Sermons

Summary: The politician who sells out to special interests and who has no regard for life is not worthy of our loyalty. We need to get involved in the political process with a servant mentality.

We have here in our church a long-standing tradition of the separation of church and state. We do not get involved in partisan politics. We do not support candidates, we do not give platforms to those running for political office. This sets us off from some other churches, where it is not at all uncommon for candidates to speak from the pulpit, or where political literature is handed out.

This is not our way. And I am confident you do not want to change it. We have another way of understanding what it is to be the church in the world. We have felt that it is more important to maintain the unity of our fellowship around spiritual matters than it is to fracture it around political races.

However, that means it is easy for us to become irrelevant. That means that we can be in danger of forfeiting our voice when great issues are at stake. Just because we do not get involved in endorsing candidates, that does not mean that we cannot think together about political issues. We do need to take seriously our spiritual responsibility as citizens.

And so, on this Independence Day weekend, with national political party conventions coming up, and with a presidential election only four months away, I want to ask you to think with me about how we might be Christian citizens. What do we need to look for as we make our decisions about who shall lead this nation for the next four years?

One set of clues comes from a very, very long time ago, from the period of the Judges in ancient Israel. I am talking about some eleven centuries before Christ, some three thousand years ago. It’s a rather obscure period in Israel’s history, but it has a lot to teach us.

The period of the Judges comes after Moses has freed the people from slavery in Egypt, after they have wandered for a generation in the wilderness, and then after they have conquered the land of Canaan under the leadership of Joshua. After Joshua’s death, there was a series of leaders we call "Judges". The Judges were men and some women who simply emerged from among the people, who demonstrated moral courage and political ability, as well as military strength. There was no particular way in which judges were selected; it just seems as though the people sensed when somebody was called of God to lead them, and they followed.

One of the greatest of the Judges was Gideon. You will remember Gideon as the man who had rallied a large army behind him to go into battle against one of Israel’s enemies, but God told him to whittle down the army to just a handful of brilliant, dedicated fighters. That story is intended, among other things, to tell us that Gideon was not an ambitious man. He did not want to accumulate the trappings of power. His idea of political leadership was to keep it very limited. In fact, at one point in the story of Gideon some of the people wanted to make him king, but he refused it. Gideon is the very picture of godly leadership.

But after Gideon’s death, an ugly, vicious stream breaks out in the life of the nation. This happens, you know. One of the things we always have to watch out for is the backlash phenomenon.

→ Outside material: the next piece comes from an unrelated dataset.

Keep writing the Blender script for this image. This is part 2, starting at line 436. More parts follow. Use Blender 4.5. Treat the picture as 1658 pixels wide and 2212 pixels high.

No matter how good and how productive some leader has been, there are always those who are so uncomfortable that when they get half a chance, they will turn in exactly the opposite direction. Civil rights, white backlash. Peace movement, militaristic backlash. Welfare state, yuppie backlash. It happens all the time.

So when Gideon the godly leader died, there was a Baal backlash. The text in Judges, ch. 8, tells us that at the death of Gideon, the nation turned back to its old temptation to worship the Canaanite fertility gods called the Baals. And in that pagan context there arose the figure of Abimelech. Abimelech, the son of Gideon by one of Gideon’s concubines, came on the scene and appealed to the worst in the hearts and minds of Israel.

Let’s hear a part of his bloody story:

Judges 9: 1-6

I

Notice what has happened. Abimelech began his political climb by appealing to his close relatives, the kinsmen and clan of his mother’s family. He began with a racial appeal. He was not interested in courting a broad support, just his own kind of people.

And then Abimelech was given seventy pieces of silver from the Temple of Baal-berith. You might call that the first PAC, the first Political Action Committee! And look at where the money comes from: from a special interest group, interested only in promoting the pleasure palaces of paganism.